A história de Semensato traz uma boa notícia aos futuros pais solteiros. Depois de algumas tentativas negadas, ele conseguiu na Justiça uma espécie de licença-maternidade, de 90 dias. O benefício foi concedido a ele pelo Tribunal Regional do Trabalho (TRT) da 15ª Região, em Campinas. "Usei o argumento contido na Constituição Federal de que 'todos são iguais perante a lei, sem distinção de qualquer natureza'. Não se tratava de luxo ou uma forma de burlar o trabalho, mas um direito igualitário para atender ao princípio de prioridade às necessidades da criança", conta.
Para assistir:
- À PROCURA DA FELICIDADE (2006) - Depois que a mãe de Christopher (Jaden Christopher Syre Smith) decide partir, Chris Gardner (Will Smith) torna-se um pai solteiro. Com dificuldades financeiras e apoio, ele luta por um emprego melhor.

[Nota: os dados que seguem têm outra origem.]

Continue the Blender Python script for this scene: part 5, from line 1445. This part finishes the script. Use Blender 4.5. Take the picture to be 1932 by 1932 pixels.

- O CAMPEÃO (1979) - Billy Flynn (Jon Voight) é um ex-campeão do boxe que agora está na pior. Seu filho, T.J. (Rick Schroder), porém, acredita no potencial do pai, sabe de sua situação atual, mas não deixa de afirmar que ele é seu eterno campeão.
Para ler:
- DIÁRIO DE UM GRÁVIDO (Renato Kaufmann) - Com humor sincero, o livro aborda os percalços da gravidez do ponto de vista masculino. Do pânico da primeira notícia, passa pelo ultrassom, o nascimento do bebê e mais um pouco.
- CENAS DA VIDA DE UM PAI SOLTEIRO (Tony Parsons) - Um homem é abandonado pela mulher, perde o emprego bem remunerado e se vê sozinho com seu filho. Depois de muito sofrimento e aprendizado, sua mulher reaparece e reclama a posse do filho.